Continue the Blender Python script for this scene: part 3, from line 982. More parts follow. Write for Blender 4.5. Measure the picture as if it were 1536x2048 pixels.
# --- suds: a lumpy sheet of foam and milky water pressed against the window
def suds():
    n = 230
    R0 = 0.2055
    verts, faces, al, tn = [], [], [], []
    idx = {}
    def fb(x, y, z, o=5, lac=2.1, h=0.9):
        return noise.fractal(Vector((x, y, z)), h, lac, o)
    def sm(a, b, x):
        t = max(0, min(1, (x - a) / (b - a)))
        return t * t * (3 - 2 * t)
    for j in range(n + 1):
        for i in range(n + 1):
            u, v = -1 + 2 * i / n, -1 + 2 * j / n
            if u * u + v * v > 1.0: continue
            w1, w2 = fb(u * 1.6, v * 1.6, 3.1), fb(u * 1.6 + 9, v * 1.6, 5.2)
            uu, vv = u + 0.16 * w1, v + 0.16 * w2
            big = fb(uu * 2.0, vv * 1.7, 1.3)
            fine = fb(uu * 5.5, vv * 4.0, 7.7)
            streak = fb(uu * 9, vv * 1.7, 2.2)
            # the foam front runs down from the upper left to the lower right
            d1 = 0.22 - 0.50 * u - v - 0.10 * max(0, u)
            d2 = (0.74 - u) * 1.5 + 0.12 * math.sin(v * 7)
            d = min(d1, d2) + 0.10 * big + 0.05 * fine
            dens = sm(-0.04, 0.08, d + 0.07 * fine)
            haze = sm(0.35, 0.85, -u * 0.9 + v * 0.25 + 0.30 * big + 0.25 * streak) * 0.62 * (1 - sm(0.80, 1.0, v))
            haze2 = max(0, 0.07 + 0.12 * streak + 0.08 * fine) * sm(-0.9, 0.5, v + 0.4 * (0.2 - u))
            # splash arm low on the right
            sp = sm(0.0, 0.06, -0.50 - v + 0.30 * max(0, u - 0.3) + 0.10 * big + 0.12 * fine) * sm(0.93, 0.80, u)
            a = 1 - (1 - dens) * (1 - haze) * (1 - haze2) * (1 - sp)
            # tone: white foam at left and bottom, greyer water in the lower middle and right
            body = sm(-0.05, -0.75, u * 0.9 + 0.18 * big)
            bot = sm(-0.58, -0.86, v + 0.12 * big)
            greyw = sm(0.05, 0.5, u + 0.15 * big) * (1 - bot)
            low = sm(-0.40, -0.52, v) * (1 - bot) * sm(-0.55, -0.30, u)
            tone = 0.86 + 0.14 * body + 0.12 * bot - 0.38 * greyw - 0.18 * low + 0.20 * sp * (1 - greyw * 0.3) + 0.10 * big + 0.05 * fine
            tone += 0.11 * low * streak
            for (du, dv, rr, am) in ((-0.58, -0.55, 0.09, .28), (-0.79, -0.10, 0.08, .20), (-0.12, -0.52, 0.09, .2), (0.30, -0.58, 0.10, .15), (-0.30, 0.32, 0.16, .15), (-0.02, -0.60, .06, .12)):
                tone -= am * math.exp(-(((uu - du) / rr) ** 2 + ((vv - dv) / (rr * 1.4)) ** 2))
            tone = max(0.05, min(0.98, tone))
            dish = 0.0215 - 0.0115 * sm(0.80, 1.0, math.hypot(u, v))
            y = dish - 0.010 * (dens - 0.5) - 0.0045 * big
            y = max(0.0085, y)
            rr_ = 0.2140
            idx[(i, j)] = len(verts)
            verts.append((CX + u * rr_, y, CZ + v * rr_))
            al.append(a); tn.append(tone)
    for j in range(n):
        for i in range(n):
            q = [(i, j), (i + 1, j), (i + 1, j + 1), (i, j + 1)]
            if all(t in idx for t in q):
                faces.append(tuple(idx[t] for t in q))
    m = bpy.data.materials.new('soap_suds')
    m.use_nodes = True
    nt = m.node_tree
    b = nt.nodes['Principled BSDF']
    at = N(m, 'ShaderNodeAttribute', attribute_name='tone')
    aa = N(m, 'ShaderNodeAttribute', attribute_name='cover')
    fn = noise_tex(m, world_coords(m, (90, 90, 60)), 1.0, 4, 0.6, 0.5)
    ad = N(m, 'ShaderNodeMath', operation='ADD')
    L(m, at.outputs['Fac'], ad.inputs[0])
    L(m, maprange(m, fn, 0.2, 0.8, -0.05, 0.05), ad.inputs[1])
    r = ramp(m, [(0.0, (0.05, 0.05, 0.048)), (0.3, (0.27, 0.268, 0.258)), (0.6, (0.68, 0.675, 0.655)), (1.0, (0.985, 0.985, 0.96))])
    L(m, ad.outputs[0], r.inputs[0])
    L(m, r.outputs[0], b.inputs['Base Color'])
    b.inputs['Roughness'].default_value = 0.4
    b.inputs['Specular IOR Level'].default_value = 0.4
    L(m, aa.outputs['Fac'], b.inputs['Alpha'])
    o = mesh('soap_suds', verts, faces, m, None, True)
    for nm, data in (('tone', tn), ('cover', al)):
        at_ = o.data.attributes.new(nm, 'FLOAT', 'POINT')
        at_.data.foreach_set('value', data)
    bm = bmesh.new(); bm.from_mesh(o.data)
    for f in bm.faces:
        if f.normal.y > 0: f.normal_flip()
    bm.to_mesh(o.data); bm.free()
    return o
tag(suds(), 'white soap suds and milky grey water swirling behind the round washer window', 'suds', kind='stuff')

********

**What needs to be done**
Reproduce the full listing word for word.

**Output of the exercise**
Continue the Blender Python script for this scene: part 3, from line 982. More parts follow. Write for Blender 4.5. Measure the picture as if it were 1536x2048 pixels.
# --- suds: a lumpy sheet of foam and milky water pressed against the window
def suds():
    n = 230
    R0 = 0.2055
    verts, faces, al, tn = [], [], [], []
    idx = {}
    def fb(x, y, z, o=5, lac=2.1, h=0.9):
        return noise.fractal(Vector((x, y, z)), h, lac, o)
    def sm(a, b, x):
        t = max(0, min(1, (x - a) / (b - a)))
        return t * t * (3 - 2 * t)
    for j in range(n + 1):
        for i in range(n + 1):
            u, v = -1 + 2 * i / n, -1 + 2 * j / n
            if u * u + v * v > 1.0: continue
            w1, w2 = fb(u * 1.6, v * 1.6, 3.1), fb(u * 1.6 + 9, v * 1.6, 5.2)
            uu, vv = u + 0.16 * w1, v + 0.16 * w2
            big = fb(uu * 2.0, vv * 1.7, 1.3)
            fine = fb(uu * 5.5, vv * 4.0, 7.7)
            streak = fb(uu * 9, vv * 1.7, 2.2)
            # the foam front runs down from the upper left to the lower right
            d1 = 0.22 - 0.50 * u - v - 0.10 * max(0, u)
            d2 = (0.74 - u) * 1.5 + 0.12 * math.sin(v * 7)
            d = min(d1, d2) + 0.10 * big + 0.05 * fine
            dens = sm(-0.04, 0.08, d + 0.07 * fine)
            haze = sm(0.35, 0.85, -u * 0.9 + v * 0.25 + 0.30 * big + 0.25 * streak) * 0.62 * (1 - sm(0.80, 1.0, v))
            haze2 = max(0, 0.07 + 0.12 * streak + 0.08 * fine) * sm(-0.9, 0.5, v + 0.4 * (0.2 - u))
            # splash arm low on the right
            sp = sm(0.0, 0.06, -0.50 - v + 0.30 * max(0, u - 0.3) + 0.10 * big + 0.12 * fine) * sm(0.93, 0.80, u)
            a = 1 - (1 - dens) * (1 - haze) * (1 - haze2) * (1 - sp)
            # tone: white foam at left and bottom, greyer water in the lower middle and right
            body = sm(-0.05, -0.75, u * 0.9 + 0.18 * big)
            bot = sm(-0.58, -0.86, v + 0.12 * big)
            greyw = sm(0.05, 0.5, u + 0.15 * big) * (1 - bot)
            low = sm(-0.40, -0.52, v) * (1 - bot) * sm(-0.55, -0.30, u)
            tone = 0.86 + 0.14 * body + 0.12 * bot - 0.38 * greyw - 0.18 * low + 0.20 * sp * (1 - greyw * 0.3) + 0.10 * big + 0.05 * fine
            tone += 0.11 * low * streak
            for (du, dv, rr, am) in ((-0.58, -0.55, 0.09, .28), (-0.79, -0.10, 0.08, .20), (-0.12, -0.52, 0.09, .2), (0.30, -0.58, 0.10, .15), (-0.30, 0.32, 0.16, .15), (-0.02, -0.60, .06, .12)):
                tone -= am * math.exp(-(((uu - du) / rr) ** 2 + ((vv - dv) / (rr * 1.4)) ** 2))
            tone = max(0.05, min(0.98, tone))
            dish = 0.0215 - 0.0115 * sm(0.80, 1.0, math.hypot(u, v))
            y = dish - 0.010 * (dens - 0.5) - 0.0045 * big
            y = max(0.0085, y)
            rr_ = 0.2140
            idx[(i, j)] = len(verts)
            verts.append((CX + u * rr_, y, CZ + v * rr_))
            al.append(a); tn.append(tone)
    for j in range(n):
        for i in range(n):
            q = [(i, j), (i + 1, j), (i + 1, j + 1), (i, j + 1)]
            if all(t in idx for t in q):
                faces.append(tuple(idx[t] for t in q))
    m = bpy.data.materials.new('soap_suds')
    m.use_nodes = True
    nt = m.node_tree
    b = nt.nodes['Principled BSDF']
    at = N(m, 'ShaderNodeAttribute', attribute_name='tone')
    aa = N(m, 'ShaderNodeAttribute', attribute_name='cover')
    fn = noise_tex(m, world_coords(m, (90, 90, 60)), 1.0, 4, 0.6, 0.5)
    ad = N(m, 'ShaderNodeMath', operation='ADD')
    L(m, at.outputs['Fac'], ad.inputs[0])
    L(m, maprange(m, fn, 0.2, 0.8, -0.05, 0.05), ad.inputs[1])
    r = ramp(m, [(0.0, (0.05, 0.05, 0.048)), (0.3, (0.27, 0.268, 0.258)), (0.6, (0.68, 0.675, 0.655)), (1.0, (0.985, 0.985, 0.96))])
    L(m, ad.outputs[0], r.inputs[0])
    L(m, r.outputs[0], b.inputs['Base Color'])
    b.inputs['Roughness'].default_value = 0.4
    b.inputs['Specular IOR Level'].default_value = 0.4
    L(m, aa.outputs['Fac'], b.inputs['Alpha'])
    o = mesh('soap_suds', verts, faces, m, None, True)
    for nm, data in (('tone', tn), ('cover', al)):
        at_ = o.data.attributes.new(nm, 'FLOAT', 'POINT')
        at_.data.foreach_set('value', data)
    bm = bmesh.new(); bm.from_mesh(o.data)
    for f in bm.faces:
        if f.normal.y > 0: f.normal_flip()
    bm.to_mesh(o.data); bm.free()
    return o
tag(suds(), 'white soap suds and milky grey water swirling behind the round washer window', 'suds', kind='stuff')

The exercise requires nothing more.